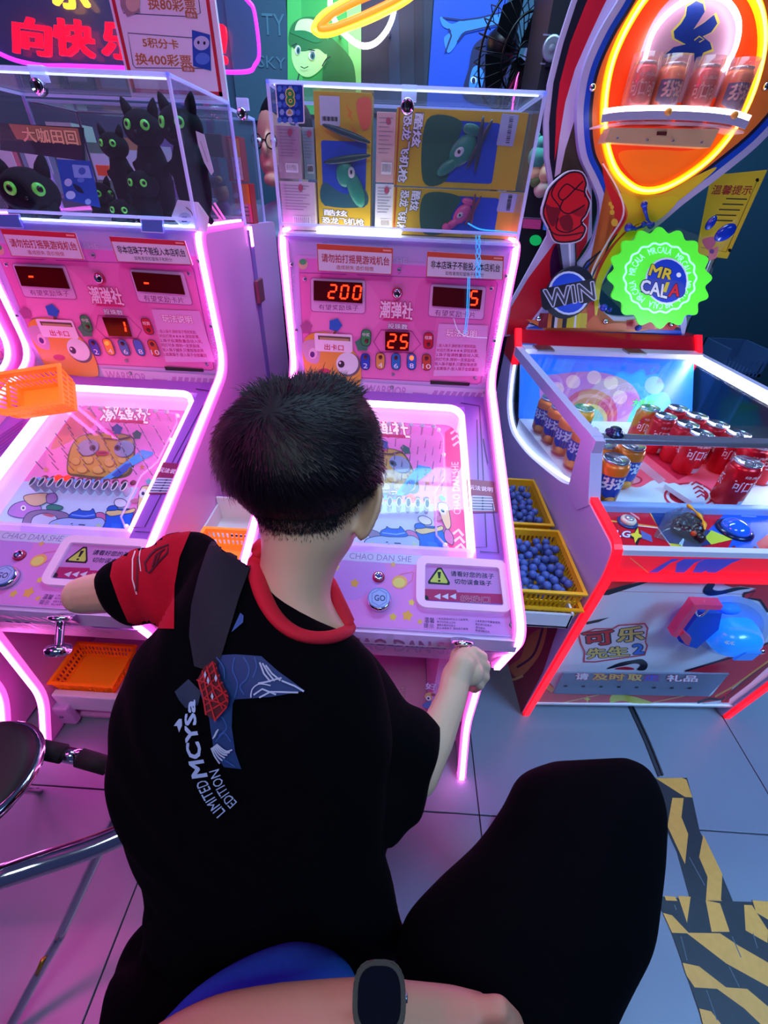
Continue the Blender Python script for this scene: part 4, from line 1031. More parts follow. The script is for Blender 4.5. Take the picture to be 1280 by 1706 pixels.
======
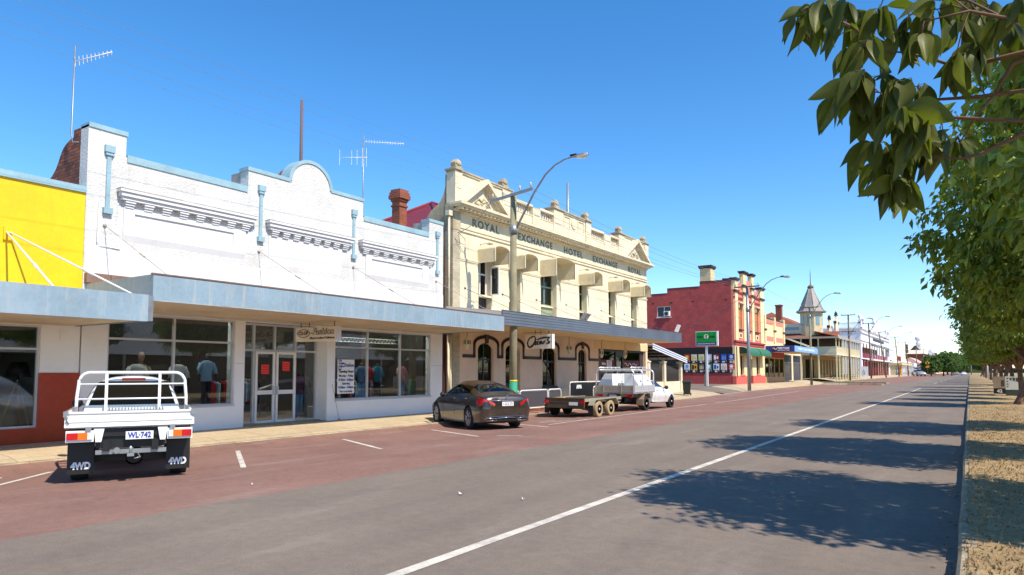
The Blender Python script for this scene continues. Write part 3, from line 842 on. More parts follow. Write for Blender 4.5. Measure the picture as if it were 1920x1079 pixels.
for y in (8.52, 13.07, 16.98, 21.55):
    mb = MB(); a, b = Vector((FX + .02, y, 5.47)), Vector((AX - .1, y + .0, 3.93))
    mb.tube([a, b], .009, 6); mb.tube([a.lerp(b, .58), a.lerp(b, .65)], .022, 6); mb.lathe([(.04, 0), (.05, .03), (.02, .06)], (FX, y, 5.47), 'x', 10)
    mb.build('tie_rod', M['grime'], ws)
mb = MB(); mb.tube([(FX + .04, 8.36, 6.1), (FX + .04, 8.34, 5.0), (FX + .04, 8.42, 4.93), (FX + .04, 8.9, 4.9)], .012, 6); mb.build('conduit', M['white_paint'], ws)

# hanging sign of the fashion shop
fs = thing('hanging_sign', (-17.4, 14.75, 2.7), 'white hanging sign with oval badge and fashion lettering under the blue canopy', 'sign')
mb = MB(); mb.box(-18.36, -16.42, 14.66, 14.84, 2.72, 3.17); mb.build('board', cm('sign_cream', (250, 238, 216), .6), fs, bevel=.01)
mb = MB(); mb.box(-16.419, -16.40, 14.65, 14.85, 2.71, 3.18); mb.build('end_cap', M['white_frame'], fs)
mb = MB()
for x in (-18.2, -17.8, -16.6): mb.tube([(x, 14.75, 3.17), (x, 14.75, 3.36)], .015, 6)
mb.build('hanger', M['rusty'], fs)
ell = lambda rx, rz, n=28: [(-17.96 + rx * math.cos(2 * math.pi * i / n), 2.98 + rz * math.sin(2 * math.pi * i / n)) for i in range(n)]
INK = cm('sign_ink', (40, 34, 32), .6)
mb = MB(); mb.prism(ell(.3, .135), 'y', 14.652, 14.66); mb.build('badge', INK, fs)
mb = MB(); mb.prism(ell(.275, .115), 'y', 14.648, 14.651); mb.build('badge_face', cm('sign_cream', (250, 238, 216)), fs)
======
#### Short task:
Write down exactly the span of lines above from the one containing "The Blender Python script for this scene continues." to the one containing "mb = MB(); mb.tube([(FX", both ends included.

#### Result below:
The Blender Python script for this scene continues. Write part 3, from line 842 on. More parts follow. Write for Blender 4.5. Measure the picture as if it were 1920x1079 pixels.
for y in (8.52, 13.07, 16.98, 21.55):
    mb = MB(); a, b = Vector((FX + .02, y, 5.47)), Vector((AX - .1, y + .0, 3.93))
    mb.tube([a, b], .009, 6); mb.tube([a.lerp(b, .58), a.lerp(b, .65)], .022, 6); mb.lathe([(.04, 0), (.05, .03), (.02, .06)], (FX, y, 5.47), 'x', 10)
    mb.build('tie_rod', M['grime'], ws)
mb = MB(); mb.tube([(FX + .04, 8.36, 6.1), (FX + .04, 8.34, 5.0), (FX + .04, 8.42, 4.93), (FX + .04, 8.9, 4.9)], .012, 6); mb.build('conduit', M['white_paint'], ws)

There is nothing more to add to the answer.